Mooney has his undergraduate degree in entrepreneurial studies from South Dakota. He is pursuing a graduate degree in interdisciplinary studies at Tech.

"If a coach leaves that should be a factor," Mooney said. "You should be able to grad transfer. If you finish your studies and get your degree, it makes sense you should be able to go."

There are those within the NCAA membership who think the rule has been co-opted. It was a originally passed in 2006 allowing players to transfer without penalty for their final year of eligibility if they had completed their degree.

What emerged has been an annual grad transfer market for players looking for a change of scenery.

"The percent that are actually gaining their degrees are rather small," said Justin Sell, the athletic director at South Dakota State. "There is the difficulty of trying to put something in place that doesn't negatively impact students that are using it for the right reason.

"If you're serious about getting a master's degree, there's ways of getting a master's degree. Playing isn't one of them."

Sell is the chair of the NCAA Transfer Working Group who helped develop the legislation last fall. The NCAA Council is expected to vote on the legislation later this month.

Statistics show that about half of regular graduate students drop out of doctoral programs. According to NCAA research, only 28 percent of football grad transfers complete their master's.  

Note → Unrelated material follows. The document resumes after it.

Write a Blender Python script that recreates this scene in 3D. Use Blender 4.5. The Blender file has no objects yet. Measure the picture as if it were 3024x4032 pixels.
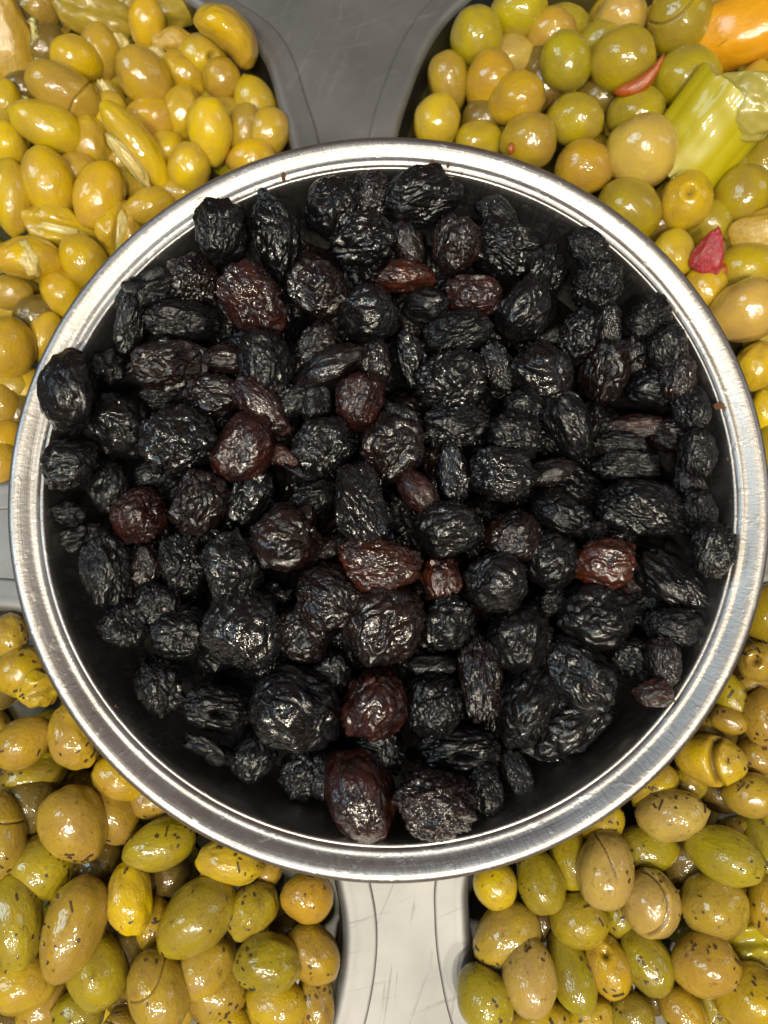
import bpy, bmesh, math, random
from mathutils import Vector, Matrix, noise
import numpy as np

scene = bpy.context.scene
COL = scene.collection
R_ = math.radians

# ------------------------------------------------------------------ camera, light, exposure
CAM = Vector((-0.00158, -0.05483, 0.27229)); TILT = 0.184566; FPX = 740.0
cd = bpy.data.cameras.new("camera"); cam = bpy.data.objects.new("camera", cd); COL.objects.link(cam)
cam.location = CAM; cam.rotation_euler = (TILT, 0, 0)
cd.sensor_fit = 'VERTICAL'; cd.sensor_height = 36.0; cd.lens = 36.0 * FPX / 1024.0
cd.clip_start = 0.01; cd.clip_end = 20
cd.dof.use_dof = True; cd.dof.focus_distance = 0.245; cd.dof.aperture_fstop = 9.0
scene.camera = cam
scene.render.resolution_x = 768; scene.render.resolution_y = 1024
scene.view_settings.view_transform = 'Standard'; scene.view_settings.look = 'None'
scene.view_settings.exposure = 0.0; scene.view_settings.gamma = 1.0

w = bpy.data.worlds.new("World"); scene.world = w; w.use_nodes = True
bg = w.node_tree.nodes["Background"]; bg.inputs[0].default_value = (0.86, 0.58, 0.47, 1); bg.inputs[1].default_value = 0.155

def area(name, loc, size, power, color, target=(0, 0, 0), sizey=None):
    ld = bpy.data.lights.new(name, 'AREA'); ld.energy = power; ld.color = color
    ld.shape = 'RECTANGLE' if sizey else 'DISK'; ld.size = size
    if sizey: ld.size_y = sizey
    o = bpy.data.objects.new(name, ld); COL.objects.link(o); o.location = loc
    o.rotation_euler = (Vector(target) - Vector(loc)).to_track_quat('-Z', 'Y').to_euler()
    return o
# the stall's lamps hang behind and above whoever looks into the bowl; daylight comes in from the two sides
for loc, size, pw in (((-.28, -.46, 1.02), .07, 5.5), ((-.08, -.60, .98), .045, 4.0), ((.10, -.48, 1.05), .08, 8.5), ((.34, -.56, .92), .06, 4.5), ((.04, -.20, 1.25), .05, 2.2)):
    area("stall_lamp", loc, size, pw * .74, (1, .93, .75))
area("awning_light", (-0.05, -0.95, 1.15), 1.5, 1.0, (1, .985, .95), sizey=0.7)
area("daylight_left", (-0.92, 0.18, 1.15), 0.4, 5.5, (.62, .86, 1), sizey=0.6)
area("daylight_right", (1.3, 0.35, 1.0), 0.35, 1.7, (.78, .93, 1), sizey=0.8)

# ------------------------------------------------------------------ picture coordinates (3024 x 4032) to places in the world
RIGHT = Vector((1, 0, 0)); UP = Vector((0, math.cos(TILT), math.sin(TILT))); FW = Vector((0, math.sin(TILT), -math.cos(TILT)))
def at(px, py, z):
    d = FW + RIGHT * ((px / 3.9375 - 384) / FPX) - UP * ((py / 3.9375 - 512) / FPX)
    return CAM + d * ((z - CAM.z) / d.z)
def pix(p):
    d = Vector(p) - CAM; k = d.dot(FW)
    return (384 + d.dot(RIGHT) / k * FPX) * 3.9375, (512 - d.dot(UP) / k * FPX) * 3.9375
H = 0.043      # height of the bowl's rim over the steel counter insert

# ------------------------------------------------------------------ materials
def mat(name):
    m = bpy.data.materials.new(name); m.use_nodes = True
    nt = m.node_tree; return m, nt, nt.nodes["Principled BSDF"]
def N(nt, t, **k):
    n = nt.nodes.new(t)
    for a, b in k.items():
        if a.startswith("i_"): n.inputs[a[2:].replace("_", " ")].default_value = b
        else: setattr(n, a, b)
    return n
def L(nt, a, b): nt.links.new(a, b)
def ramp(nt, src, stops):
    r = nt.nodes.new("ShaderNodeValToRGB"); L(nt, src, r.inputs[0]); e = r.color_ramp.elements
    while len(e) > 1: e.remove(e[0])
    for i, (p, c) in enumerate(stops):
        x = e[0] if i == 0 else e.new(p)
        x.position = p; x.color = c if len(c) == 4 else (*c, 1)
    return r
def gray(v): return (v, v, v, 1)
def mix(nt, f, a, b, mode='MIX'):
    m = nt.nodes.new("ShaderNodeMix"); m.data_type = 'RGBA'; m.blend_type = mode
    for s, v in ((m.inputs[0], f), (m.inputs[6], a), (m.inputs[7], b)):
        if hasattr(v, "links"): L(nt, v, s)
        else: s.default_value = v
    return m.outputs[2]
def objcoord(nt):
    """object coordinates shifted by a per-object random amount"""
    tc = N(nt, "ShaderNodeTexCoord"); oi = N(nt, "ShaderNodeObjectInfo")
    ma = N(nt, "ShaderNodeVectorMath", operation='MULTIPLY_ADD')
    L(nt, oi.outputs["Random"], ma.inputs[0]); ma.inputs[1].default_value = (37, 53, 71); L(nt, tc.outputs["Object"], ma.inputs[2])
    return ma.outputs[0], oi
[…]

The legislation would only impact football and men's and women's basketball.

"I support the piece of legislation," said Sun Belt commissioner Karl Benson, a long-time advocate of what is being considered. "The graduation requirement is fair, it's reasonable. The elimination of the hired player for one season without any academic requirement has not been good for the NCAA."

The SEC began banning graduate transfers in 2011. The league changed its stance in 2015.

"They still are expected to be students," SEC commissioner Greg Sankey said Friday. "Whether that is the right legislation or not, I think, is an open ended question. We've got to get back to the expectation … they are students."

NCAA president Mark Emmert referred to the legislation at his Thursday press conference.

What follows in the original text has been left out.